Saturday 19 August 2023

Timelines Re-enactment

 I've just got back from Hay Castle, where the 17thC re-enactors will be carrying on until about 5pm.

They're set up with a row of tents across one end of the lawn, with an open area for pike drill, and an extra roped off area for musket drill.

I ended up staying a lot longer than I thought I would - the re-enactors were all happy to talk, and very knowledgeable.

There was a calligrapher, using genuine 17thC inks ground from minerals like lapis (bright blue) and gum arabic, and a red colour that was made from a particular beetle that lives on oak trees in Africa - just showing the immense distances some desirable substances travelled to be used in Britain.  

Further along, a chap was cooking over an open fire, on a raised firebox so the grass wasn't burned.  He was making maize meal pancakes - the New World had been known for well over a hundred years by this point, so maize was available to 17thC cooks.  
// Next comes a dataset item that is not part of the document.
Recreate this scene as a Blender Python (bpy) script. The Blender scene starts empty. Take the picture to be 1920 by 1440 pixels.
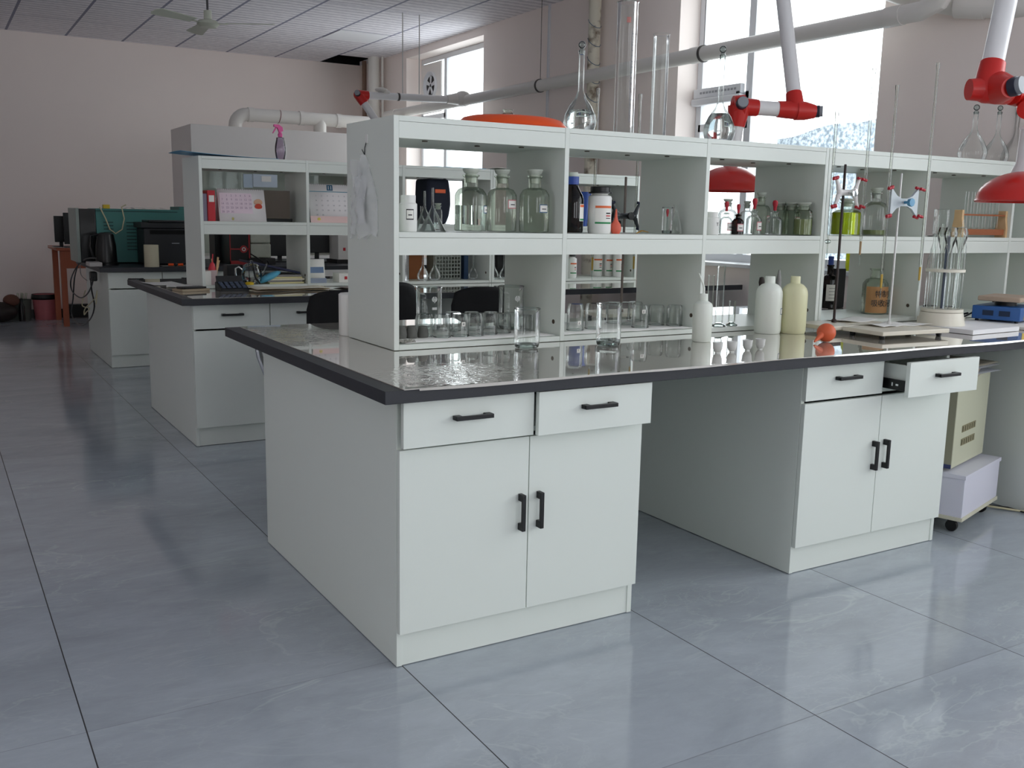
import bpy, bmesh, math, random
from mathutils import Vector, Matrix
random.seed(7)
C = bpy.context.scene.collection
S = bpy.context.scene

# ------------------------------------------------------------------ camera
CAM = Vector((-1.1073, -2.4793, 1.3224)); FPX = 1821.98
_y, _p, _r = (math.radians(a) for a in (-30.9614, -9.7224, 1.0798))
FW = Vector((math.sin(-_y)*math.cos(_p), math.cos(_y)*math.cos(_p), math.sin(_p)))
_rt = Vector((math.cos(_y), math.sin(_y), 0)); _up = _rt.cross(FW)
RT = _rt*math.cos(_r) + _up*math.sin(_r); UP = -_rt*math.sin(_r) + _up*math.cos(_r)
cd = bpy.data.cameras.new('camera'); cam = bpy.data.objects.new('camera', cd); C.objects.link(cam)
cd.sensor_fit = 'HORIZONTAL'; cd.sensor_width = 36; cd.lens = 36*FPX/1920; cd.clip_start = .05; cd.clip_end = 200
_m = Matrix((RT, UP, -FW)).transposed().to_4x4(); _m.translation = CAM
cam.matrix_world = _m; S.camera = cam

def at(px, py, x=None, y=None, z=None, d=None):
    """world point seen at a pixel of the 1920x1440 frame, on a given world plane (or at depth d)"""
    r = RT*((px-960)/FPX) - UP*((py-720)/FPX) + FW
    if d is not None: t = d
    elif x is not None: t = (x-CAM.x)/r.x
    elif y is not None: t = (y-CAM.y)/r.y
    else: t = (z-CAM.z)/r.z
    return CAM + r*t
def depth(p): return (Vector(p)-CAM).dot(FW)

# ------------------------------------------------------------------ view, world, light
S.view_settings.view_transform = 'Standard'; S.view_settings.look = 'None'
S.view_settings.gamma = 1; S.view_settings.use_curve_mapping = False
S.view_settings.exposure = 0.0
cy = S.cycles
cy.max_bounces = 14; cy.diffuse_bounces = 9; cy.glossy_bounces = 5; cy.transmission_bounces = 8; cy.transparent_max_bounces = 24
cy.caustics_reflective = False; cy.caustics_refractive = False; cy.use_denoising = True; cy.sample_clamp_indirect = 4.0
cy.use_adaptive_sampling = True; cy.adaptive_threshold = .02
try: cy.denoiser = 'OPENIMAGEDENOISE'
except Exception: pass
w = bpy.data.worlds.new('overcast_sky'); S.world = w; w.use_nodes = True
wn = w.node_tree.nodes; wl = w.node_tree.links
bg = wn['Background']
tc = wn.new('ShaderNodeTexCoord'); sx = wn.new('ShaderNodeSeparateXYZ'); rp = wn.new('ShaderNodeValToRGB')
wl.new(tc.outputs['Generated'], sx.inputs[0]); wl.new(sx.outputs['Z'], rp.inputs[0])
rp.color_ramp.elements[0].position = .0; rp.color_ramp.elements[0].color = (.84, .87, .91, 1)
rp.color_ramp.elements[1].position = .25; rp.color_ramp.elements[1].color = (.95, .98, 1.0, 1)
wl.new(rp.outputs[0], bg.inputs[0]); bg.inputs[1].default_value = 5.65
def portal(name, loc, rot, sx_, sy_):
    l = bpy.data.lights.new(name, 'AREA'); l.shape = 'RECTANGLE'; l.size = sx_; l.size_y = sy_
    l.cycles.is_portal = True
    o = bpy.data.objects.new(name, l); C.objects.link(o); o.location = loc; o.rotation_euler = rot
WX = 4.27; ZC = 3.37; FARY = 10.75; BACKY = -6.6; LEFTX = -5.2
WIN = [(7.22, 9.23), (1.93, 3.94), (-3.9, -.35), (-6.4, -4.2)]       # window openings on the right wall (y ranges); unseen third widened for light
WZ0, WZ1 = 1.0, 3.28
for a, b in WIN: portal('window_portal', (4.62, (a+b)/2, (WZ0+WZ1)/2), (0, math.radians(90), 0), WZ1-WZ0, b-a)
BWIN = [(-1.3, .3), (1.6, 3.2)]
for a, b in BWIN: portal('window_portal', ((a+b)/2, BACKY-.3, (.9+3.2)/2), (math.radians(90), 0, 0), b-a, 2.3)

LWIN_ADDED = [(-.8, -.1)]  # unseen left wall opening, added to brighten the bench ends
for a, b in LWIN_ADDED: portal('window_portal', (LEFTX-.2, (a+b)/2, 2.0), (0, math.radians(-90), 0), 2.0, b-a)
# ------------------------------------------------------------------ materials
def lin(c):
    if isinstance(c, str): c = [int(c[i:i+2], 16)/255 for i in (0, 2, 4)]
    return tuple((v/12.92 if v <= .04045 else ((v+.055)/1.055)**2.4) for v in c[:3]) + (1,)
MATS = {}
def mat(name, col='808080', rough=.5, metal=0, spec=.5, bump=0, bscale=50, coat=0, var=0, vscale=6, sub=0, trans=0, ior=1.45, emis=0):
    if name in MATS: return MATS[name]
    m = bpy.data.materials.new(name); m.use_nodes = True; MATS[name] = m
    n = m.node_tree.nodes; l = m.node_tree.links; b = n['Principled BSDF']
    c = lin(col)
    b.inputs['Base Color'].default_value = c; b.inputs['Roughness'].default_value = rough; b.inputs['Metallic'].default_value = metal
    b.inputs['Specular IOR Level'].default_value = spec; b.inputs['Coat Weight'].default_value = coat; b.inputs['IOR'].default_value = ior
    b.inputs['Transmission Weight'].default_value = trans
    if sub: b.inputs['Subsurface Weight'].default_value = sub; b.inputs['Subsurface Radius'].default_value = (.01, .01, .01)
    if bump or var:
        t = n.new('ShaderNodeTexCoord')
        if var:
            no = n.new('ShaderNodeTexNoise'); no.inputs['Scale'].default_value = vscale; no.inputs['Detail'].default_value = 4
            l.new(t.outputs['Object'], no.inputs['Vector'])
            mx = n.new('ShaderNodeMix'); mx.data_type = 'RGBA'; mx.blend_type = 'MIX'
            mx.inputs[6].default_value = tuple(v*(1-var) for v in c[:3])+(1,); mx.inputs[7].default_value = tuple(min(1, v*(1+var)) for v in c[:3])+(1,)
            l.new(no.outputs['Fac'], mx.inputs[0]); l.new(mx.outputs[2], b.inputs['Base Color'])
        if bump:
            n2 = n.new('ShaderNodeTexNoise'); n2.inputs['Scale'].default_value = bscale; n2.inputs['Detail'].default_value = 3
            l.new(t.outputs['Object'], n2.inputs['Vector'])
            bp = n.new('ShaderNodeBump'); bp.inputs['Strength'].default_value = bump; bp.inputs['Distance'].default_value = .003
            l.new(n2.outputs['Fac'], bp.inputs['Height']); l.new(bp.outputs[0], b.inputs['Normal'])
    return m
def glass(name, tint='FBFDFC', edge='B4BEBC', k=1.0, rough=.02, gl=1.0):
    """thin lab-glass wall: clear face on, darker and shinier towards its edge"""
    if name in MATS: return MATS[name]
    m = bpy.data.materials.new(name); m.use_nodes = True; MATS[name] = m
    n = m.node_tree.nodes; l = m.node_tree.links; n.clear()
    o = n.new('ShaderNodeOutputMaterial'); tr = n.new('ShaderNodeBsdfTransparent'); g = n.new('ShaderNodeBsdfGlossy')
    g.inputs['Roughness'].default_value = rough; g.inputs['Color'].default_value = (gl, gl, gl, 1)
    lw = n.new('ShaderNodeLayerWeight'); lw.inputs['Blend'].default_value = .5
    rp = n.new('ShaderNodeValToRGB'); rp.color_ramp.elements[0].position = .6; rp.color_ramp.elements[0].color = lin(tint)
    rp.color_ramp.elements[1].position = 1.0; rp.color_ramp.elements[1].color = lin(edge)
    l.new(lw.outputs['Facing'], rp.inputs[0]); l.new(rp.outputs[0], tr.inputs[0])
    fr = n.new('ShaderNodeFresnel'); fr.inputs['IOR'].default_value = 1.45
    mu = n.new('ShaderNodeMath'); mu.operation = 'MULTIPLY'; mu.use_clamp = True; mu.inputs[1].default_value = .8*k
    l.new(fr.outputs[0], mu.inputs[0])
    mx = n.new('ShaderNodeMixShader'); l.new(mu.outputs[0], mx.inputs[0]); l.new(tr.outputs[0], mx.inputs[1]); l.new(g.outputs[0], mx.inputs[2])
    l.new(mx.outputs[0], o.inputs[0]); return m
def N(m): return m.node_tree.nodes, m.node_tree.links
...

There was a lady with a spinning wheel, and another who had a basket with a variety of craft materials in it - she was doing five stick weaving, which I used to demonstrate to school children when I was being a Viking, and a lucet, which makes cords.

Another chap was playing board games with a pair of fascinated children.

The musket drill had to be at a distance from the public for fairly obvious reasons (real gunpowder!), but pike drill was open to the public, including small children with little pikes.  A proper pike is between 16 and 20 feet long.

The best bit of this was the demonstration of how pikes were used against cavalry.  The pike person grounds the butt of the pike against their foot and leans it out at an angle.  Massed together, this was a formidable barrier to cavalry charges.  Since the re-enactors didn't have any horses, the attackers rode on hobby horses!  One of them even had a lady running behind him with coconut shells, making horses' hoof noises!

Also in town is a troupe of morris dancers - they're dancing on the raised pavement in front of the old Barclays Bank on Broad Street, bashing sticks together and jingling.

Apparently there was a historical tour based on the Major Armstrong murder case, too - they went up to Cusop Churchyard (where Mrs Armstrong was buried) and various places around Hay associated with the case.